__Required work__
Write out the lines from the top of the material through the line with "tree('maple_tree', 'tall dark", exactly and with nothing added.

*** Information provided

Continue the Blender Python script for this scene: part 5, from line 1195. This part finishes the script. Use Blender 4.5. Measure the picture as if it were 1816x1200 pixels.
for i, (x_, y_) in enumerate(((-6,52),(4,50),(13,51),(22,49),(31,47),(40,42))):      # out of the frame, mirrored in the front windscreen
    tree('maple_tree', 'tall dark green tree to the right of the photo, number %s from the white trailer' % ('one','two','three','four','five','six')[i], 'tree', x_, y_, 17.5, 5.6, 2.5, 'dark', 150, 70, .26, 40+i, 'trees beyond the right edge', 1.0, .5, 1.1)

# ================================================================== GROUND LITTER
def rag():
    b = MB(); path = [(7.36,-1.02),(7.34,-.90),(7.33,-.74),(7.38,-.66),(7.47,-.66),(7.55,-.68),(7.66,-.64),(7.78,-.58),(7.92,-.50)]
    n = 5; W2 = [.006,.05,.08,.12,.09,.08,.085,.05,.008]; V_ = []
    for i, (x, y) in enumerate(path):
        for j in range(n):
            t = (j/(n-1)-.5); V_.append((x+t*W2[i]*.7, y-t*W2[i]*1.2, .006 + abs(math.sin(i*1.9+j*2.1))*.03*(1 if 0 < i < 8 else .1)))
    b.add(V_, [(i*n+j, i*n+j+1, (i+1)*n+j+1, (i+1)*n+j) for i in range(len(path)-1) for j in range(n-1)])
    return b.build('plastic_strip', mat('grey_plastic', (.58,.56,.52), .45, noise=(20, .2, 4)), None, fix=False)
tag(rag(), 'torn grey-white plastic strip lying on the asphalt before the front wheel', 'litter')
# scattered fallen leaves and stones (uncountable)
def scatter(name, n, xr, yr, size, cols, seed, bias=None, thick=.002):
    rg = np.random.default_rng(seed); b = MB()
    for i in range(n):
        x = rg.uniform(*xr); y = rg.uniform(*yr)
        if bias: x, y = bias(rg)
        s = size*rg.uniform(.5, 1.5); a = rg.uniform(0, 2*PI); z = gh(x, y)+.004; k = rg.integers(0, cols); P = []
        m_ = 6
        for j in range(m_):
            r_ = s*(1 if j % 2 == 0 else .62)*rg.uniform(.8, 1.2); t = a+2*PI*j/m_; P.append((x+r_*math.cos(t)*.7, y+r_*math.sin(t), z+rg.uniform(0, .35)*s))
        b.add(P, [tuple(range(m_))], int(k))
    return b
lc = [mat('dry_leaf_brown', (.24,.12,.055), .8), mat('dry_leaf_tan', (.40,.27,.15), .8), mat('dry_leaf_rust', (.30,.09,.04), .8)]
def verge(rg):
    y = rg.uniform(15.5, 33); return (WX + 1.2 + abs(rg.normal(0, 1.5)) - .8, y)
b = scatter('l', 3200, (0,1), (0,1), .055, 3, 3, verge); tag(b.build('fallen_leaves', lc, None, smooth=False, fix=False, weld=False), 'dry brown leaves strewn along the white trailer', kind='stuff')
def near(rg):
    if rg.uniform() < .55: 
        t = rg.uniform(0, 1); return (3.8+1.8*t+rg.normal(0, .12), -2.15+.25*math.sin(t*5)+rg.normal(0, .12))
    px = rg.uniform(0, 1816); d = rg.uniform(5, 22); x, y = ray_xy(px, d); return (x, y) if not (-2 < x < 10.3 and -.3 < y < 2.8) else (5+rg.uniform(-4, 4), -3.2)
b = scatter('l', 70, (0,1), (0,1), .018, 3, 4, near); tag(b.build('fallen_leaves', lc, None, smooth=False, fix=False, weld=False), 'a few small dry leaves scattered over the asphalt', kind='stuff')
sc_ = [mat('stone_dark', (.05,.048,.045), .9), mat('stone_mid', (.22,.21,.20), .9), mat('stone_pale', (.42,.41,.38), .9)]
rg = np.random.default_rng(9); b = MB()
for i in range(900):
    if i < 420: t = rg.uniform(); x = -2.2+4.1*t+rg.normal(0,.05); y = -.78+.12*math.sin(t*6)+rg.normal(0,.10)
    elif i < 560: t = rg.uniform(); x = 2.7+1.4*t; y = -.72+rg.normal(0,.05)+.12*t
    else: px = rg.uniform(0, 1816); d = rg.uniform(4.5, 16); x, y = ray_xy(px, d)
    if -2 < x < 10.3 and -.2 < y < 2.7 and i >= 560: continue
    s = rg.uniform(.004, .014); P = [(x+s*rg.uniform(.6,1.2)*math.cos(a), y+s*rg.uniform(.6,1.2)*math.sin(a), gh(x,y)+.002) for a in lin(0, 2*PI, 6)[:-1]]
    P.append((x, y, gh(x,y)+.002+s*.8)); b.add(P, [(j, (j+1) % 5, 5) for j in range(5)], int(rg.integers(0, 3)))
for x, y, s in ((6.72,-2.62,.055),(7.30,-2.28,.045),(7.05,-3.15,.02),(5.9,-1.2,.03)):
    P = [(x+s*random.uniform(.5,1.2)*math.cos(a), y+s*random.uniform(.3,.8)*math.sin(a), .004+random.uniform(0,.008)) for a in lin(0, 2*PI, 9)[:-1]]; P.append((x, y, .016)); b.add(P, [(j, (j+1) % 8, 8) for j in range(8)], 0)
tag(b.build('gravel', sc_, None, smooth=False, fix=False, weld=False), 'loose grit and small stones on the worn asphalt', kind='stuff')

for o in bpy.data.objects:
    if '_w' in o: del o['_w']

******

__Task solution__
Continue the Blender Python script for this scene: part 5, from line 1195. This part finishes the script. Use Blender 4.5. Measure the picture as if it were 1816x1200 pixels.
for i, (x_, y_) in enumerate(((-6,52),(4,50),(13,51),(22,49),(31,47),(40,42))):      # out of the frame, mirrored in the front windscreen
    tree('maple_tree', 'tall dark green tree to the right of the photo, number %s from the white trailer' % ('one','two','three','four','five','six')[i], 'tree', x_, y_, 17.5, 5.6, 2.5, 'dark', 150, 70, .26, 40+i, 'trees beyond the right edge', 1.0, .5, 1.1)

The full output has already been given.